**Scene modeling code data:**

_ _ _ _ _ _ _

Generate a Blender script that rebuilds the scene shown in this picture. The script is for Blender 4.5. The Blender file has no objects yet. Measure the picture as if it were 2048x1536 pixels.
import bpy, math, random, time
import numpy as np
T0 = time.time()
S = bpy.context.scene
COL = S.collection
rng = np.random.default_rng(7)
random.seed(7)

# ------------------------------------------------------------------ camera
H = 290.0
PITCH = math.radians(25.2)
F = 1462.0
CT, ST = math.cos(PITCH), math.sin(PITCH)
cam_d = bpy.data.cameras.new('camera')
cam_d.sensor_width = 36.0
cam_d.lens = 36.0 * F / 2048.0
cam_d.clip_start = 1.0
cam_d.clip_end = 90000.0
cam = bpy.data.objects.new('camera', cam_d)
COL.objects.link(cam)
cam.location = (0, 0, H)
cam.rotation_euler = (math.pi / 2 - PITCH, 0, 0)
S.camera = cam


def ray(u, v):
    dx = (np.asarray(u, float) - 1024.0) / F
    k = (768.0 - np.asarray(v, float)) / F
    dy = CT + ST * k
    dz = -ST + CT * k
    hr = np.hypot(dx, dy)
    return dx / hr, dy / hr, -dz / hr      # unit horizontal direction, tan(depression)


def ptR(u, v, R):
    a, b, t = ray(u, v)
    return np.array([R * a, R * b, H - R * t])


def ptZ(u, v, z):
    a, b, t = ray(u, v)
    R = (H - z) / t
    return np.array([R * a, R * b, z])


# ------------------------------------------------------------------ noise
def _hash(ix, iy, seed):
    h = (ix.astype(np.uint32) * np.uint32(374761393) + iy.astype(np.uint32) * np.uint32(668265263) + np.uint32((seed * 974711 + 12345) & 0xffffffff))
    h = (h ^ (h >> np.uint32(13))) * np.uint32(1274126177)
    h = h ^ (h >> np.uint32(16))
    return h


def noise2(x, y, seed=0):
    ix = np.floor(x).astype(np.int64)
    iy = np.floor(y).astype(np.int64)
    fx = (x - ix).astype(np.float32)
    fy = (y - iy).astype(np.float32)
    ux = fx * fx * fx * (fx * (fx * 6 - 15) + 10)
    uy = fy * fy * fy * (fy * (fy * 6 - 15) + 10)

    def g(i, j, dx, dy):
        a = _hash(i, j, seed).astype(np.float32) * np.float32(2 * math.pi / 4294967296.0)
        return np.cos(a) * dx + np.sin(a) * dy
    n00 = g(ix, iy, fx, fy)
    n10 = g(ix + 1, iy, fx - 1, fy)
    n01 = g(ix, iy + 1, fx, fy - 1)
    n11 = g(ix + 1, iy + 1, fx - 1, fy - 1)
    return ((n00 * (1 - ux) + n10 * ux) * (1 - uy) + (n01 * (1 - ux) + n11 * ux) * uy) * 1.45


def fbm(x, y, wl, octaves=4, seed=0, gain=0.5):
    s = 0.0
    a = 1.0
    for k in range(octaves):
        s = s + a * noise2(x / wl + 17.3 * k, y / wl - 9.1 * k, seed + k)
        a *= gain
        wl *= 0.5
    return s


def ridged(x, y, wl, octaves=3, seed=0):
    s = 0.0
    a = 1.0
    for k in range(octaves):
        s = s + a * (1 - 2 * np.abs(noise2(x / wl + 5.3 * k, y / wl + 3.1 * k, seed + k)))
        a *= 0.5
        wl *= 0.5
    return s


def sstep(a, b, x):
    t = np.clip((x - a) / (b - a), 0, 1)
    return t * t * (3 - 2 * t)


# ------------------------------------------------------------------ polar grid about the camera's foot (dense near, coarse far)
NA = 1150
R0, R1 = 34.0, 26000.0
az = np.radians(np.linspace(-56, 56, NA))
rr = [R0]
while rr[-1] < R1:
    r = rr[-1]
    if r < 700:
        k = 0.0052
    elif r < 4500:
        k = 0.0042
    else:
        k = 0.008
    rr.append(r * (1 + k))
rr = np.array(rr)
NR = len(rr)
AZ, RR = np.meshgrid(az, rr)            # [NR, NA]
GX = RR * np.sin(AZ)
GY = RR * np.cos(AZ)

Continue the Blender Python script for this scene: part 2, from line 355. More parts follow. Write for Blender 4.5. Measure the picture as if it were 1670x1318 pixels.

_ _ _ _ _ _ _

**EXERCISE BRIEF:** Print again each line of the listing above, exactly as it appears.

**TASK OUTPUT:**
Generate a Blender script that rebuilds the scene shown in this picture. The script is for Blender 4.5. The Blender file has no objects yet. Measure the picture as if it were 2048x1536 pixels.
import bpy, math, random, time
import numpy as np
T0 = time.time()
S = bpy.context.scene
COL = S.collection
rng = np.random.default_rng(7)
random.seed(7)

# ------------------------------------------------------------------ camera
H = 290.0
PITCH = math.radians(25.2)
F = 1462.0
CT, ST = math.cos(PITCH), math.sin(PITCH)
cam_d = bpy.data.cameras.new('camera')
cam_d.sensor_width = 36.0
cam_d.lens = 36.0 * F / 2048.0
cam_d.clip_start = 1.0
cam_d.clip_end = 90000.0
cam = bpy.data.objects.new('camera', cam_d)
COL.objects.link(cam)
cam.location = (0, 0, H)
cam.rotation_euler = (math.pi / 2 - PITCH, 0, 0)
S.camera = cam


def ray(u, v):
    dx = (np.asarray(u, float) - 1024.0) / F
    k = (768.0 - np.asarray(v, float)) / F
    dy = CT + ST * k
    dz = -ST + CT * k
    hr = np.hypot(dx, dy)
    return dx / hr, dy / hr, -dz / hr      # unit horizontal direction, tan(depression)


def ptR(u, v, R):
    a, b, t = ray(u, v)
    return np.array([R * a, R * b, H - R * t])


def ptZ(u, v, z):
    a, b, t = ray(u, v)
    R = (H - z) / t
    return np.array([R * a, R * b, z])


# ------------------------------------------------------------------ noise
def _hash(ix, iy, seed):
    h = (ix.astype(np.uint32) * np.uint32(374761393) + iy.astype(np.uint32) * np.uint32(668265263) + np.uint32((seed * 974711 + 12345) & 0xffffffff))
    h = (h ^ (h >> np.uint32(13))) * np.uint32(1274126177)
    h = h ^ (h >> np.uint32(16))
    return h


def noise2(x, y, seed=0):
    ix = np.floor(x).astype(np.int64)
    iy = np.floor(y).astype(np.int64)
    fx = (x - ix).astype(np.float32)
    fy = (y - iy).astype(np.float32)
    ux = fx * fx * fx * (fx * (fx * 6 - 15) + 10)
    uy = fy * fy * fy * (fy * (fy * 6 - 15) + 10)

    def g(i, j, dx, dy):
        a = _hash(i, j, seed).astype(np.float32) * np.float32(2 * math.pi / 4294967296.0)
        return np.cos(a) * dx + np.sin(a) * dy
    n00 = g(ix, iy, fx, fy)
    n10 = g(ix + 1, iy, fx - 1, fy)
    n01 = g(ix, iy + 1, fx, fy - 1)
    n11 = g(ix + 1, iy + 1, fx - 1, fy - 1)
    return ((n00 * (1 - ux) + n10 * ux) * (1 - uy) + (n01 * (1 - ux) + n11 * ux) * uy) * 1.45


def fbm(x, y, wl, octaves=4, seed=0, gain=0.5):
    s = 0.0
    a = 1.0
    for k in range(octaves):
        s = s + a * noise2(x / wl + 17.3 * k, y / wl - 9.1 * k, seed + k)
        a *= gain
        wl *= 0.5
    return s


def ridged(x, y, wl, octaves=3, seed=0):
    s = 0.0
    a = 1.0
    for k in range(octaves):
        s = s + a * (1 - 2 * np.abs(noise2(x / wl + 5.3 * k, y / wl + 3.1 * k, seed + k)))
        a *= 0.5
        wl *= 0.5
    return s


def sstep(a, b, x):
    t = np.clip((x - a) / (b - a), 0, 1)
    return t * t * (3 - 2 * t)


# ------------------------------------------------------------------ polar grid about the camera's foot (dense near, coarse far)
NA = 1150
R0, R1 = 34.0, 26000.0
az = np.radians(np.linspace(-56, 56, NA))
rr = [R0]
while rr[-1] < R1:
    r = rr[-1]
    if r < 700:
        k = 0.0052
    elif r < 4500:
        k = 0.0042
    else:
        k = 0.008
    rr.append(r * (1 + k))
rr = np.array(rr)
NR = len(rr)
AZ, RR = np.meshgrid(az, rr)            # [NR, NA]
GX = RR * np.sin(AZ)
GY = RR * np.cos(AZ)

Continue the Blender Python script for this scene: part 2, from line 355. More parts follow. Write for Blender 4.5. Measure the picture as if it were 1670x1318 pixels.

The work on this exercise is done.